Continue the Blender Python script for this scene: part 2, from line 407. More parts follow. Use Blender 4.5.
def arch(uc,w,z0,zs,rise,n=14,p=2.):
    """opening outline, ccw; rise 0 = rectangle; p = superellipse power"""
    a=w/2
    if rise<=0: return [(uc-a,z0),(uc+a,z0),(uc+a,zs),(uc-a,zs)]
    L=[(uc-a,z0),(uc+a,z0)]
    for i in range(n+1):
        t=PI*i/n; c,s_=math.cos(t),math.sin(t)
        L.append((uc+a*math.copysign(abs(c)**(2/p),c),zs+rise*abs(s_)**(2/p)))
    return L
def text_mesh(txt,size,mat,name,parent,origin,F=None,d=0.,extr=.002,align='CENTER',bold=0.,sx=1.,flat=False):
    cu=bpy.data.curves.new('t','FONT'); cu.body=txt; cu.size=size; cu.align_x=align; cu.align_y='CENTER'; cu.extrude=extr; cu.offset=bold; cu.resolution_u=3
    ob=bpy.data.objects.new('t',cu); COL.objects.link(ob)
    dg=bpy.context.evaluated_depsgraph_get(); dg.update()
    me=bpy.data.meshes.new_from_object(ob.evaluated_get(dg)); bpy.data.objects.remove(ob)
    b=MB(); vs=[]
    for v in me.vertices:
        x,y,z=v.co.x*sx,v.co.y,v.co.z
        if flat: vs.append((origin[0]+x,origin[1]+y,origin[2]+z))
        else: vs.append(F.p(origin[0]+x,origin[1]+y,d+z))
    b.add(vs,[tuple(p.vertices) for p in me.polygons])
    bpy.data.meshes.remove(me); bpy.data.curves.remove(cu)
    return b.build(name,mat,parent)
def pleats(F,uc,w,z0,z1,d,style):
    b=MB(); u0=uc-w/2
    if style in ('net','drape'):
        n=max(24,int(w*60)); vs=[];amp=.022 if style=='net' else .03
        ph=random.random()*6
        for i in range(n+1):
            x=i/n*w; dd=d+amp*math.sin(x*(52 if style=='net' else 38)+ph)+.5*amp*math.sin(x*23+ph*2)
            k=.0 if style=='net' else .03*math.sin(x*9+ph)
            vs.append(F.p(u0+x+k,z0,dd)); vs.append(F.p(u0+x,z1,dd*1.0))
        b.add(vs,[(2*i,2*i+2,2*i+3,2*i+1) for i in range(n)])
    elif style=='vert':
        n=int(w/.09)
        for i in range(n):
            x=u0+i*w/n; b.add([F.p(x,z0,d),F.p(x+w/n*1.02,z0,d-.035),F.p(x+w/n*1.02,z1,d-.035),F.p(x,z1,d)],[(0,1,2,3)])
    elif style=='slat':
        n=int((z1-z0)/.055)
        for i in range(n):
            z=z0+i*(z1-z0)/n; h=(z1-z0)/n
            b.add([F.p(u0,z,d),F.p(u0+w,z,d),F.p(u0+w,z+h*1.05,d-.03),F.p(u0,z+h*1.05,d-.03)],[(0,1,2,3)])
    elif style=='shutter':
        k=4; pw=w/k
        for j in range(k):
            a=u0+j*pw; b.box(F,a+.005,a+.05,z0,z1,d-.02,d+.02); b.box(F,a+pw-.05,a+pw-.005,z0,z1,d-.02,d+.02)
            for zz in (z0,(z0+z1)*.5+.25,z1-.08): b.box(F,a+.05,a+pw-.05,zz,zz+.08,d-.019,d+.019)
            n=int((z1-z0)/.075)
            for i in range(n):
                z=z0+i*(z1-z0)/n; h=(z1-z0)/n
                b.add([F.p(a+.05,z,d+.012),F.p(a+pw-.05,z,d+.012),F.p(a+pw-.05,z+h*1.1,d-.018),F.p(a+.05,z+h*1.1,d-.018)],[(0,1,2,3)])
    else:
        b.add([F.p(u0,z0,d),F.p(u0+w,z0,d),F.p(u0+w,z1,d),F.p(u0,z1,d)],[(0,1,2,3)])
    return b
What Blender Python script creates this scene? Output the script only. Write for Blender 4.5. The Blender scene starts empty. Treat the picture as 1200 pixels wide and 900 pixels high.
..........
Stated task :: Transcribe all the entries, keeping each one exactly as it is.

Exercise output ::
Continue the Blender Python script for this scene: part 2, from line 407. More parts follow. Use Blender 4.5.
def arch(uc,w,z0,zs,rise,n=14,p=2.):
    """opening outline, ccw; rise 0 = rectangle; p = superellipse power"""
    a=w/2
    if rise<=0: return [(uc-a,z0),(uc+a,z0),(uc+a,zs),(uc-a,zs)]
    L=[(uc-a,z0),(uc+a,z0)]
    for i in range(n+1):
        t=PI*i/n; c,s_=math.cos(t),math.sin(t)
        L.append((uc+a*math.copysign(abs(c)**(2/p),c),zs+rise*abs(s_)**(2/p)))
    return L
def text_mesh(txt,size,mat,name,parent,origin,F=None,d=0.,extr=.002,align='CENTER',bold=0.,sx=1.,flat=False):
    cu=bpy.data.curves.new('t','FONT'); cu.body=txt; cu.size=size; cu.align_x=align; cu.align_y='CENTER'; cu.extrude=extr; cu.offset=bold; cu.resolution_u=3
    ob=bpy.data.objects.new('t',cu); COL.objects.link(ob)
    dg=bpy.context.evaluated_depsgraph_get(); dg.update()
    me=bpy.data.meshes.new_from_object(ob.evaluated_get(dg)); bpy.data.objects.remove(ob)
    b=MB(); vs=[]
    for v in me.vertices:
        x,y,z=v.co.x*sx,v.co.y,v.co.z
        if flat: vs.append((origin[0]+x,origin[1]+y,origin[2]+z))
        else: vs.append(F.p(origin[0]+x,origin[1]+y,d+z))
    b.add(vs,[tuple(p.vertices) for p in me.polygons])
    bpy.data.meshes.remove(me); bpy.data.curves.remove(cu)
    return b.build(name,mat,parent)
def pleats(F,uc,w,z0,z1,d,style):
    b=MB(); u0=uc-w/2
    if style in ('net','drape'):
        n=max(24,int(w*60)); vs=[];amp=.022 if style=='net' else .03
        ph=random.random()*6
        for i in range(n+1):
            x=i/n*w; dd=d+amp*math.sin(x*(52 if style=='net' else 38)+ph)+.5*amp*math.sin(x*23+ph*2)
            k=.0 if style=='net' else .03*math.sin(x*9+ph)
            vs.append(F.p(u0+x+k,z0,dd)); vs.append(F.p(u0+x,z1,dd*1.0))
        b.add(vs,[(2*i,2*i+2,2*i+3,2*i+1) for i in range(n)])
    elif style=='vert':
        n=int(w/.09)
        for i in range(n):
            x=u0+i*w/n; b.add([F.p(x,z0,d),F.p(x+w/n*1.02,z0,d-.035),F.p(x+w/n*1.02,z1,d-.035),F.p(x,z1,d)],[(0,1,2,3)])
    elif style=='slat':
        n=int((z1-z0)/.055)
        for i in range(n):
            z=z0+i*(z1-z0)/n; h=(z1-z0)/n
            b.add([F.p(u0,z,d),F.p(u0+w,z,d),F.p(u0+w,z+h*1.05,d-.03),F.p(u0,z+h*1.05,d-.03)],[(0,1,2,3)])
    elif style=='shutter':
        k=4; pw=w/k
        for j in range(k):
            a=u0+j*pw; b.box(F,a+.005,a+.05,z0,z1,d-.02,d+.02); b.box(F,a+pw-.05,a+pw-.005,z0,z1,d-.02,d+.02)
            for zz in (z0,(z0+z1)*.5+.25,z1-.08): b.box(F,a+.05,a+pw-.05,zz,zz+.08,d-.019,d+.019)
            n=int((z1-z0)/.075)
            for i in range(n):
                z=z0+i*(z1-z0)/n; h=(z1-z0)/n
                b.add([F.p(a+.05,z,d+.012),F.p(a+pw-.05,z,d+.012),F.p(a+pw-.05,z+h*1.1,d-.018),F.p(a+.05,z+h*1.1,d-.018)],[(0,1,2,3)])
    else:
        b.add([F.p(u0,z0,d),F.p(u0+w,z0,d),F.p(u0+w,z1,d),F.p(u0,z1,d)],[(0,1,2,3)])
    return b
What Blender Python script creates this scene? Output the script only. Write for Blender 4.5. The Blender scene starts empty. Treat the picture as 1200 pixels wide and 900 pixels high.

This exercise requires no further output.